What Utah transgender sports ban means for athletes in the state
The state Legislature this week struck down Gov. Spencer Cox’s veto of a controversial transgender athletes’ sports ban, making Utah the 12th state to impose restrictions on transgender girls participating in school sports aligning with their gender identity.
Which Utah student-athletes will be impacted by the ban?
Of the 75,000 students registered to play school sports in Utah, only four athletes identify as transgender children, including one transgender girl, according to Cox.
However, the bill’s sponsor, state Rep. Kera Birkeland, R-Morgan said “a lot more” transgender athletes are playing in coed sports. Birkeland also emphasized that the law would not impact transgender athletes playing in coed sports.
Does the ban apply to collegiate sports athletes?

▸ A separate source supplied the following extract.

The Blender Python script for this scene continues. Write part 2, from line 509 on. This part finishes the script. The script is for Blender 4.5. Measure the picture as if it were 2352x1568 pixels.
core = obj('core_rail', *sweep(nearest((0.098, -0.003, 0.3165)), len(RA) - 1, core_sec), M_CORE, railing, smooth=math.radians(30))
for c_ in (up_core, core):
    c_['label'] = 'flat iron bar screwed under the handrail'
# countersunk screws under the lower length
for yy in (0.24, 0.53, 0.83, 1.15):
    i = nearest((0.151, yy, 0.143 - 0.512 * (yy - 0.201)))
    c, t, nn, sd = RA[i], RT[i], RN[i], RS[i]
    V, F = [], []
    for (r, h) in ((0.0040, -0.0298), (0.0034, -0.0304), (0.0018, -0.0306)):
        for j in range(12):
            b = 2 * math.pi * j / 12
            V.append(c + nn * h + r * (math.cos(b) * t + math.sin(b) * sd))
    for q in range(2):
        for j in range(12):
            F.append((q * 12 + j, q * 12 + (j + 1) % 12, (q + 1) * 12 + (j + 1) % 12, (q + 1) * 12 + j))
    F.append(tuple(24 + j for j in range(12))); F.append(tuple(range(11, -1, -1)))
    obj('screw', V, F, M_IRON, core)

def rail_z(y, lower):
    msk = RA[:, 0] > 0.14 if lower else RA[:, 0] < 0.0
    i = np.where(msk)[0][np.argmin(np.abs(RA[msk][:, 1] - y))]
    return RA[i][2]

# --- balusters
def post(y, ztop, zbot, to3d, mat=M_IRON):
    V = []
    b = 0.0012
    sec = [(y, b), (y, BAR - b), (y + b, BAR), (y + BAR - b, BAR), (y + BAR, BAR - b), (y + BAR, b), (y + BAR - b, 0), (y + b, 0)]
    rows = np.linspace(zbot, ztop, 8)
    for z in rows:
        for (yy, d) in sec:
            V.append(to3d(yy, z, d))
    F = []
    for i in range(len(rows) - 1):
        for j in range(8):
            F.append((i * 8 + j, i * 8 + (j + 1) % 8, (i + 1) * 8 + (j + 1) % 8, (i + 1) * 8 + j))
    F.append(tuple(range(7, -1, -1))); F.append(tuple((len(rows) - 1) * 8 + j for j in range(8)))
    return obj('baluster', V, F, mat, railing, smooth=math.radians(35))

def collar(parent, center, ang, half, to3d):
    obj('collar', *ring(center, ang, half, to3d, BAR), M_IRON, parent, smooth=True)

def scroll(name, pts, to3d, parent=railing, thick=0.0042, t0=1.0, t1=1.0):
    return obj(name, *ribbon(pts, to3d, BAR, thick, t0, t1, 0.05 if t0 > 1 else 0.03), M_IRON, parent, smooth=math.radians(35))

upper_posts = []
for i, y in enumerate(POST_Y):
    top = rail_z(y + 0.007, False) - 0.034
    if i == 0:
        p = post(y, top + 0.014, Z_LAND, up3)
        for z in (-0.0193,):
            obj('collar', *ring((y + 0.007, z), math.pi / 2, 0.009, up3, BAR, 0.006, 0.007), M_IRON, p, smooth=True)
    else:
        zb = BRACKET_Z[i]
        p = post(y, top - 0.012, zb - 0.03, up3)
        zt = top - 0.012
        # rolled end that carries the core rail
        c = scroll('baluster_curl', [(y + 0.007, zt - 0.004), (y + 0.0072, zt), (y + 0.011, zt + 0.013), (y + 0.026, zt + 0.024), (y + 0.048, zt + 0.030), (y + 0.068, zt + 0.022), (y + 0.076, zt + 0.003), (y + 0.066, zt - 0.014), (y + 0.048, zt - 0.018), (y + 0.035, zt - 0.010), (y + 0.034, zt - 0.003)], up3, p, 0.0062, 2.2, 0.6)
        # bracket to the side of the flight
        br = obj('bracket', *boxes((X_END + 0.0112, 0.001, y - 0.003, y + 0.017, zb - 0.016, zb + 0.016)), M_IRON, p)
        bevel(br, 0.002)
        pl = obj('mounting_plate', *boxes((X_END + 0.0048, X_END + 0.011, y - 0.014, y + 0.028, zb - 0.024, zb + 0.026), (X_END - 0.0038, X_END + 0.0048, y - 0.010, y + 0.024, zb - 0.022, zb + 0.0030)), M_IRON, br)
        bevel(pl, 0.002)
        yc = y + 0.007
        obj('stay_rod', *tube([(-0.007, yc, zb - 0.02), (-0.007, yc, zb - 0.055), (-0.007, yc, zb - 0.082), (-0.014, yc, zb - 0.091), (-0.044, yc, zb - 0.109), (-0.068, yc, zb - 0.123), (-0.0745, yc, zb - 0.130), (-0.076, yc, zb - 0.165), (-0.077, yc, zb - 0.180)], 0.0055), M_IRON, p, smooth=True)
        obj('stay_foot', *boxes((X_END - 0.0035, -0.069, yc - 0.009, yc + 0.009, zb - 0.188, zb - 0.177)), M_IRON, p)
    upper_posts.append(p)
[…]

No. Troy Williams, executive director of Equality Utah, an LGBTQ advocacy organization, said the NCAA has policies to ensure fairness and opportunity in competition.
“The NCAA have policies in place to ensure fairness and opportunity in competition. They also expressly have policies to include transgender athletes,” Williams said. “The state should not intervene or meddle in collegiate sports. HB11 has caused immense pain amongst transgender Utahns and a nightmare for conservative lawmakers who are now facing primary challengers from extremists within their own party. I hope lawmakers have learned that these pointless culture war bills only lead to heartache, anger and division.”
When is the ban planned to take effect?
Under the law, the ban is expected to take effect on July 1.
Does the ban apply to Utah private schools?
Yes, the transgender athlete sports ban would apply to private schools competing against public schools, according to the law.
Utah bans transgender athletes in girls sports despite veto?
GOP lawmakers in Utah pushed through a ban on transgender youth athletes playing on girls teams Friday, overriding a veto and joining 11 other states with similar laws amid a nationwide culture war.
A veto letter from Gov. Spencer Cox drew national attention with a poignant argument that such laws target vulnerable transgender kids already at high suicide risk.
Business leaders also sounded the alarm that the ban could have a multimillion-dollar economic impact on Utah, including the possible loss of the NBA All-Star Game next year. The Utah Jazz called the ban “discriminatory legislation” and opposed it.
Before the veto, the ban received support from a majority of Utah lawmakers, but fell short of the two-thirds needed to override it. Its sponsors on Friday flipped 10 Republicans in the House and five in the Senate who had previously voted against the proposal.
Cox was the second GOP governor this week to overrule lawmakers on a sports-participation ban, but the proposal won support from a vocal conservative base that has particular sway in Utah’s state primary season. Even with those contests looming, however, some Republicans stood with Cox to reject the ban.
“I cannot support this bill. I cannot support the veto override and if it costs me my seat so be it. I will do the right thing, as I always do,” said Republican Sen. Daniel Thatcher.
With the override of Cox’s veto, a dozen states have some sort of ban on transgender kids in school sports. Utah’s law takes effect July 1.
Not long ago efforts to regulate transgender kids’ participation in sports failed to gain traction in statehouses, but in the past two years groups like the American Principles Project began a well-coordinated effort to promote the legislation throughout the country. Since last year, bans have been introduced in at least 25 states, according to the National Conference of State Legislatures. This week, lawmakers in Arizona and Oklahoma passed bans.
“You start these fights and inject them into politics,” said Terry Schilling, president of the American Principles Project. “You pass them in a few states and it starts to take on a life of its own and becomes organic. We helped start this fight and we’re helping carry it through, but a lot of this is coming from the local level.”
Leaders in the deeply conservative Utah say they need the law to protect women’s sports. The lawmakers argue that more transgender athletes with possible physical advantages could eventually dominate the field and change the nature of women’s sports without legal intervention.
Utah has only one transgender girl playing in K-12 sports who would be affected by the ban. There have been no allegations of any of the four transgender youth athletes in Utah having competitive advantages.